Non perdere il coraggio
Ho conosciuto alcune famiglie di srilankesi e l’aggettivo che mi viene spontaneo pensando a loro è mitezza. Anche quando sono poveri e dediti a lavori umili non li ho mai sentiti lamentarsi e li ho visti sorridenti. In chiesa sono devoti e animati da una fede semplice e profonda.
Ho conosciuto alcune famiglie di srilankesi e l’aggettivo che mi viene spontaneo pensando a loro è mitezza. Anche quando sono poveri e dediti a lavori umili non li ho mai sentiti lamentarsi e li ho visti sorridenti. In chiesa sono devoti e animati da una fede semplice e profonda. Quando ho sentito la notizia degli orrendi attentati perpetrati contro le chiese nel giorno di Pasqua a Colombo in Sri Lanka, mi sono venute subito alla mente le parole del Signore: «Se hanno perseguitato me, perseguiteranno anche voi» (Gv 15,18). Così è stato, e così è ancora. Se la sono presa con questi perché sanno che non possono rispondere alla stessa maniera, si sono accaniti (ma la parola offende anche i cani che non sono capaci di odio come gli umani, se ancora si possono definire tali coloro che compiono questi orribili crimini) con gli innocenti che hanno l’unica colpa di pregare il Dio della pace, della misericordia e della comunione. Perché tanto odio? Perché i cristiani sono diventati le loro vittime preferite in ogni parte del mondo?
Questa domenica celebriamo la Divina Misericordia – istituita ufficialmente da Giovanni Paolo II nel 1992 che la fissò per tutta la Chiesa nella prima domenica dopo Pasqua, la cosiddetta “Domenica in albis” – per ricordare il legame profondo di questo dono di Dio con il mistero pasquale.

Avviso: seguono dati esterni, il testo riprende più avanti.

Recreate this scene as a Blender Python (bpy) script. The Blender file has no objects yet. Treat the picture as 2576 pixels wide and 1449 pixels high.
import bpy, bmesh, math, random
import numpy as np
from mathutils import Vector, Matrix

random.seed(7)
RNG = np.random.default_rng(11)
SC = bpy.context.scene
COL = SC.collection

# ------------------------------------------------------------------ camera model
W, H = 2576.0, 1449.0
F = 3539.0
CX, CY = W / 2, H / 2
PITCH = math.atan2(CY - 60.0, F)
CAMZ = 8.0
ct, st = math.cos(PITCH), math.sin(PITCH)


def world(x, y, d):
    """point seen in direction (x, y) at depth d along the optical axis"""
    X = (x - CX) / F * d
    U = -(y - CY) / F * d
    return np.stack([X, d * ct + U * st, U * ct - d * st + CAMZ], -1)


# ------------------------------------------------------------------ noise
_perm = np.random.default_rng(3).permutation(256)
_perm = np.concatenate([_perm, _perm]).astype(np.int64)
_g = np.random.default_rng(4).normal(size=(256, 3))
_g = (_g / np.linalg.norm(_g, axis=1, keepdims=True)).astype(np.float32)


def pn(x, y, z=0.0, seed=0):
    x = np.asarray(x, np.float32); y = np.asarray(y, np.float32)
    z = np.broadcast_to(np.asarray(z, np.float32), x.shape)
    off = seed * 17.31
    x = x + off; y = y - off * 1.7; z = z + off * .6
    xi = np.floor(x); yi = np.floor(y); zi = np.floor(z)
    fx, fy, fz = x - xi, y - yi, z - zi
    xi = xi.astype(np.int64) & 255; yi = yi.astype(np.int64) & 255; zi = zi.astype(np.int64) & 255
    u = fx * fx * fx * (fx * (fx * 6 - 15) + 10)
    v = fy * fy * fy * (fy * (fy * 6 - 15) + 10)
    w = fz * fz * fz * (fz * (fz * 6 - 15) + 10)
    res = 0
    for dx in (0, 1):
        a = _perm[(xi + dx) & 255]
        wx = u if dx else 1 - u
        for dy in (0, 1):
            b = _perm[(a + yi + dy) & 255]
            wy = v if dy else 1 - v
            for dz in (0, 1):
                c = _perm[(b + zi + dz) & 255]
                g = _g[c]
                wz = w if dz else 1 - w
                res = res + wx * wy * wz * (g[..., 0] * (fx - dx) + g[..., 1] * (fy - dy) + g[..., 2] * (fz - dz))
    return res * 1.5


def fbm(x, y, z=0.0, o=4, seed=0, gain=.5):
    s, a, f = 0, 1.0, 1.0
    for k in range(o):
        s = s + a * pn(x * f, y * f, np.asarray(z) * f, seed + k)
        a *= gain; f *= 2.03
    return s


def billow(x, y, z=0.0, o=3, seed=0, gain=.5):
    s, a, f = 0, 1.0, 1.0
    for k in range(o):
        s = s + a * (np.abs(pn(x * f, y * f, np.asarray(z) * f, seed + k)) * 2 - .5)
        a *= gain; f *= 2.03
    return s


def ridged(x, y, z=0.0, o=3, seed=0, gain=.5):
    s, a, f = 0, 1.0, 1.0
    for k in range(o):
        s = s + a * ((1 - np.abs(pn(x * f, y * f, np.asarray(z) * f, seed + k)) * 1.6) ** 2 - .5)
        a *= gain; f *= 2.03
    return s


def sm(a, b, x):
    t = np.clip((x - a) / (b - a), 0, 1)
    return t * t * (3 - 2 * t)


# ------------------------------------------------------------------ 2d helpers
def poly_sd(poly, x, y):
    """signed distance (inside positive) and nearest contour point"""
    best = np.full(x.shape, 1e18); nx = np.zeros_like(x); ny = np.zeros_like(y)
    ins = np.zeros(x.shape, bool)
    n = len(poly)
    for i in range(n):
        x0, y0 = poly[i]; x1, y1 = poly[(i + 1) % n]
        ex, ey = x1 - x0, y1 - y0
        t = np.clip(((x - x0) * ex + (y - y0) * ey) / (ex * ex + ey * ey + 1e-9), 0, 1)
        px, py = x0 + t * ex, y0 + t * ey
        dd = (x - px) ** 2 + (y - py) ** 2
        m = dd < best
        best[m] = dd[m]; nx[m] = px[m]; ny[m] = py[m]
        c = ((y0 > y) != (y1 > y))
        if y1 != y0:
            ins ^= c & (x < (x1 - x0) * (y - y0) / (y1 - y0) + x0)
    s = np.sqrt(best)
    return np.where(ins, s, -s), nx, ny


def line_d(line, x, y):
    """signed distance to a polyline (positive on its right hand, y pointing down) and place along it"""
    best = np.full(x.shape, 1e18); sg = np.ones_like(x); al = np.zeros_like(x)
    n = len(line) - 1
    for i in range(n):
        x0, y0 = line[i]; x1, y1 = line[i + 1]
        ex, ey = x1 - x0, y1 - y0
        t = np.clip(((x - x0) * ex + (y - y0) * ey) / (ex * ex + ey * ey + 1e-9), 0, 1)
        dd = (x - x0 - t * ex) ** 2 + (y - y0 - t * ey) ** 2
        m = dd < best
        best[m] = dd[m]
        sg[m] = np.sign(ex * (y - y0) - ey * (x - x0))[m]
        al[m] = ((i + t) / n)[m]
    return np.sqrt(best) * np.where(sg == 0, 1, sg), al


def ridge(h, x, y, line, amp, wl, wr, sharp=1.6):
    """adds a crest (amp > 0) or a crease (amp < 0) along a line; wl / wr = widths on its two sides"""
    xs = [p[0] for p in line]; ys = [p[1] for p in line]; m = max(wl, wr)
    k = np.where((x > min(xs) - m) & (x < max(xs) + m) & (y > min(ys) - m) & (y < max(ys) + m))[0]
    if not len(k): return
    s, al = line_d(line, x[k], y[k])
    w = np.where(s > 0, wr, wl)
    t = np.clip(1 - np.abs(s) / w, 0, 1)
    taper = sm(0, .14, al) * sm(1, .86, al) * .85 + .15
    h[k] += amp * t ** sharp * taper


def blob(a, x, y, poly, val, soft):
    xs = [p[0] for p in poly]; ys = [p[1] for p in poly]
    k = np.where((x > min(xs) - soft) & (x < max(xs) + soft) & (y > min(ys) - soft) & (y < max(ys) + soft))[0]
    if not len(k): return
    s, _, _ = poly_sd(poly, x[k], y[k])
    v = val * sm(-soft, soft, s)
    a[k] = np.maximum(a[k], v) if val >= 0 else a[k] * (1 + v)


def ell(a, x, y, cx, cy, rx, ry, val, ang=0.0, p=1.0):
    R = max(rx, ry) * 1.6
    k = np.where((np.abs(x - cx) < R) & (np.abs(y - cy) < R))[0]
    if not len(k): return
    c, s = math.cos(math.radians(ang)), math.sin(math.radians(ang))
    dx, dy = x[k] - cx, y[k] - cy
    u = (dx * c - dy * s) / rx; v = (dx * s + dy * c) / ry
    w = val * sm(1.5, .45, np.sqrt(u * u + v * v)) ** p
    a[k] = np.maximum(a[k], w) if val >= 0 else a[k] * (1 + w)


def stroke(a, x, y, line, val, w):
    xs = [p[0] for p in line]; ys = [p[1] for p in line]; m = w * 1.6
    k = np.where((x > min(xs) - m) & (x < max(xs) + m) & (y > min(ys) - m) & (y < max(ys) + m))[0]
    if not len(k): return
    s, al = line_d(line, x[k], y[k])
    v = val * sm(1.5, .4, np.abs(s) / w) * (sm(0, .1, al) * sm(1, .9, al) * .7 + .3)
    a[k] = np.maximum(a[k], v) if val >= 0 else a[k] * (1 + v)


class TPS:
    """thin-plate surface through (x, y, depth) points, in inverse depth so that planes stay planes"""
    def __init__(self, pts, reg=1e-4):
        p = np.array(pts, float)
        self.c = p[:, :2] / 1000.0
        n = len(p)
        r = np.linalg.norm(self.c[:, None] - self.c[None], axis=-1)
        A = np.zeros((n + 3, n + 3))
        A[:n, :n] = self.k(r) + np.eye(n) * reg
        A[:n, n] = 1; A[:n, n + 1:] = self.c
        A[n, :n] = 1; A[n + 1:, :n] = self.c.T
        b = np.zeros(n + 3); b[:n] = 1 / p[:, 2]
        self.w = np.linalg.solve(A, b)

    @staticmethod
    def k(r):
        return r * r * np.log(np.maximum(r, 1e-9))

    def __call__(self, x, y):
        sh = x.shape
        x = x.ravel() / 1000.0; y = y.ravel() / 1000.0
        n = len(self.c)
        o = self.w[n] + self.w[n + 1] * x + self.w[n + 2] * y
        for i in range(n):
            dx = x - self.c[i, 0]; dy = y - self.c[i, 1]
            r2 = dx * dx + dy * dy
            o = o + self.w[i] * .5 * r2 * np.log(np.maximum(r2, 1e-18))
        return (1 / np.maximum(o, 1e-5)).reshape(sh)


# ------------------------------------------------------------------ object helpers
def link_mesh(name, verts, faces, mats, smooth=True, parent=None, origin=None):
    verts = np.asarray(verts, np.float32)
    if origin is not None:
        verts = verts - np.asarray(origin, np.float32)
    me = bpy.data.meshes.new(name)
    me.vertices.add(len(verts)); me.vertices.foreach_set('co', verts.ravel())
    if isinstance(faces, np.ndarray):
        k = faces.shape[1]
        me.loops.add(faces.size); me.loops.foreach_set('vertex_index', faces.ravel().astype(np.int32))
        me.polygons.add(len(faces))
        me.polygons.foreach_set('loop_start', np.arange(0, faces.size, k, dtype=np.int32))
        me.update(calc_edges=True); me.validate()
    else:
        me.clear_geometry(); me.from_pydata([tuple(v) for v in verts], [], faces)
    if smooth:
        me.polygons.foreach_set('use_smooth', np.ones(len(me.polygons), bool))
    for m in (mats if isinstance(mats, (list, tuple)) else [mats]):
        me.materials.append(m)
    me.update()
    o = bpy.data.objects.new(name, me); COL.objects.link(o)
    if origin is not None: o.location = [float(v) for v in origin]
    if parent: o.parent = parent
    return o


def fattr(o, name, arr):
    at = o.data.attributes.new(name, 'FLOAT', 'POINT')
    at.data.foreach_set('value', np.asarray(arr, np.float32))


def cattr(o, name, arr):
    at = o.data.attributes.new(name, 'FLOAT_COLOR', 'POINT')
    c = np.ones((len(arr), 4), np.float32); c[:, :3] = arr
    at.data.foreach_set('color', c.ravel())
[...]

Siamo cioè perfettamente in linea con quanto ha fatto il Signore e con quanto ha detto negli ultimi istanti prima di spirare: «Padre, perdonali».
Non meraviglia allora se proprio a Pasqua si scatenano le forze ostili contro i cristiani, meraviglia piuttosto che questo sacrificio di vite non servirà a soffocare la fede e a chiudere le chiese. È così forte l’esplosione della nostra fede, oggi, che, come Gesù stesso ebbe a dire: se le nostre voci tacessero, «griderebbero le pietre!».
Ora siamo attesi alla prova dei fatti: come reagiamo difronte a queste stragi? E se capitasse in una delle nostre chiese? È chiaro a tutti: non si va più in chiesa per abitudine, per semplice tradizione o per convenienza, ci si va sapendo che può costare caro, ma soprattutto perché lì si attinge quella grazia che ci fa passare in mezzo a pericoli e minacce con lo sguardo che guarda oltre e con la determinazione di essere orgogliosamente discepoli di Gesù misericordioso. Se dunque scegliamo di frequentare ancora le nostre chiese, facciamolo con la mitezza dei nostri fratelli cingalesi e con il volto sorridente di chi non si lascia intimidire.